Em uma fala breve, Monteiro lembrou do massacre para denunciar o racismo no sistema judiciário. “Meu salve é rápido, pra gente não deixar que a história se apague. Quem não tem um passado, não projeta um futuro”, diz.
Os manifestantes caminharam até o prédio da Secretaria de Segurança Pública de São Paulo, onde continuaram as falas ao microfone, cercados por dez viaturas e dezenas de policiais militares, incluindo oficiais da Força Tática.

Abordagens policiais são usadas para intimidar
De acordo com dados de 2019 da Secretaria de Segurança Pública, foram realizadas 125.304 prisões em flagrante num total de 15 milhões de abordagens policiais. “A gente observa que é uma banalização muito grande desse instrumento legal. Há uma desproporção: só 1% das abordagens geram prisão”, diz o defensor. “Longe de serem um meio investigativo eficaz, as ações policiais podem estar se transformando em um meio de intimidação das pessoas”, ressalta Vincíus Silva.
“Diante desse contexto, acreditamos que é possível o movimento social negro disputar uma nova política de segurança pública que garanta a nossa vida, garanta a efetividade dos nossos direitos e garanta que a Polícia Militar do estado de São Paulo não matará os jovens negros desse país de forma banalizada, como infelizmente tem acontecido.”

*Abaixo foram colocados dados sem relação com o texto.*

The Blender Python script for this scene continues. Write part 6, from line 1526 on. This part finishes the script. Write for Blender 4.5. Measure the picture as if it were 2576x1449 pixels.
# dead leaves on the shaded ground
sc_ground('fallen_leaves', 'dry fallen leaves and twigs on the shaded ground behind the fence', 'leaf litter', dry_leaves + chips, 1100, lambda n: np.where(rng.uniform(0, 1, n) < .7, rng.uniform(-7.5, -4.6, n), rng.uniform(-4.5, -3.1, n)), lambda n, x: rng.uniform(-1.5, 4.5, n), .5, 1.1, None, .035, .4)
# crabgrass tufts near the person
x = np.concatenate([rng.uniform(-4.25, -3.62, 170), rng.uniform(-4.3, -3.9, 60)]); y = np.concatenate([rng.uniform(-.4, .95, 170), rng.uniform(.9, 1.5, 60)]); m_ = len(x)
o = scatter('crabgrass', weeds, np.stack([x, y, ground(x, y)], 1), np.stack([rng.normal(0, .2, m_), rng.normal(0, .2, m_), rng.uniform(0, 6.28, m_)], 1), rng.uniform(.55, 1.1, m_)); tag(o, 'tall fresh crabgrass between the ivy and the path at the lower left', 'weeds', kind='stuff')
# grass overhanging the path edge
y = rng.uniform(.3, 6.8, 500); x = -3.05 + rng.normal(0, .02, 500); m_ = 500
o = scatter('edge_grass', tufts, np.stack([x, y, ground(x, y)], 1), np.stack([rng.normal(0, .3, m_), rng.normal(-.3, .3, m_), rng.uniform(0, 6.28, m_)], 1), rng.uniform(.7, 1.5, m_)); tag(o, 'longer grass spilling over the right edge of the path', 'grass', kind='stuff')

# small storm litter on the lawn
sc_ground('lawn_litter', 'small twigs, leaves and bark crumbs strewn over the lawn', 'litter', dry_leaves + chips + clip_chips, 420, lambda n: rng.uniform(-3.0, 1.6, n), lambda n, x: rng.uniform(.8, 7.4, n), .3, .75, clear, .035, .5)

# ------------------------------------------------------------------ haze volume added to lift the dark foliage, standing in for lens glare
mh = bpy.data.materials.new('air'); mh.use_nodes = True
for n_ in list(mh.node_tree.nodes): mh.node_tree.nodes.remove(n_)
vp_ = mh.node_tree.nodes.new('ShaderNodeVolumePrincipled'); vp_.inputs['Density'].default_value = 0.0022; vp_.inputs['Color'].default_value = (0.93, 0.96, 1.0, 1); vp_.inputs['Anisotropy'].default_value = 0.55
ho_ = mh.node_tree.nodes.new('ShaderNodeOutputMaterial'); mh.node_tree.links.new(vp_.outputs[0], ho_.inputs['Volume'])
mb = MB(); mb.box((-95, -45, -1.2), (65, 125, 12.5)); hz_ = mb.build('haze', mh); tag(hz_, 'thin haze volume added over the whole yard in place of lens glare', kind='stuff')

Entre as medidas elencadas por Vinicius Silva para o combate ao racismo institucional está a construção de mecanismos de controle social, como uma ouvidoria externa das polícias, o monitoramento da atividade policial com o programa de câmaras corporais e formações voltadas aos agentes de segurança.
Sobre o programa de câmaras corporais, Silva destaca que a implementação é fruto da pressão de grupos da sociedade civil, especialmente os impactados por essa violência. Uma das reivindicações do ato é justamente o cumprimento da decisão do Supremo Tribunal Federal (STF) que determina o dos dispositivos com gravação ininterrupta durante operações policiais.
“Nos últimos anos, temos assistido à tentativa de enfraquecimento do programa, aliada a uma retórica discursiva de maior permissividade do assassinato cometido por policiais sob a justificativa de combate à criminalidade que, entretanto, segue em níveis elevados. E pior do que isso, as balas sempre encontram os mesmos corpos negros”, pondera o defensor.
O professor Ramatis Jacinto ressalta que, embora a manifestação denuncie a violência praticada pelos policiais, o foco das denúncias são o governador Tarcísio de Freitas (Republicanos) e o secretário de Segurança Pública Guilherme Derrite.
“É uma política de morte colocada e implementada aqui no estado de São Paulo por esse governador e por esse secretário de Segurança”, diz. A exoneração de Derrite é uma das pautas centrais dos manifestantes.
“Derrite e Tarcísio não têm nenhum compromisso com os direitos do povo trabalhador desse estado, não têm nenhum compromisso com a vida e não têm compromisso sequer com a vida dos policiais que eles colocam nas favelas para nos matar”, pontua Claudio Silva.
Ele observa que o governador e o secretário de Segurança Pública estabelecem no estado paulista um laboratório de morte fundada no racismo, que deve repercutir em todo o país. Antes do ato, representantes dos movimentos negros, periféricos e de direitos humanos estiveram na Assembleia Legislativa de São Paulo (Alesp), onde protocolaram pedido de impeachment de Tarcísio e Derrite.

O dia 21 de março marca o Dia Internacional pela Eliminação da Discriminação Racial. A data faz referência ao Massacre de Sharpeville, ocorrido na África do Sul, o dia 21 de março de 1960, quando 69 pessoas foram assassinadas pelas forças do Estado na África do Sul. “A data incita a relembrarmos casos brasileiros de violência policial, como as operações Escudo e Verão e os massacres de Paraisópolis e de Jacarezinho”, elenca Claudio Silva.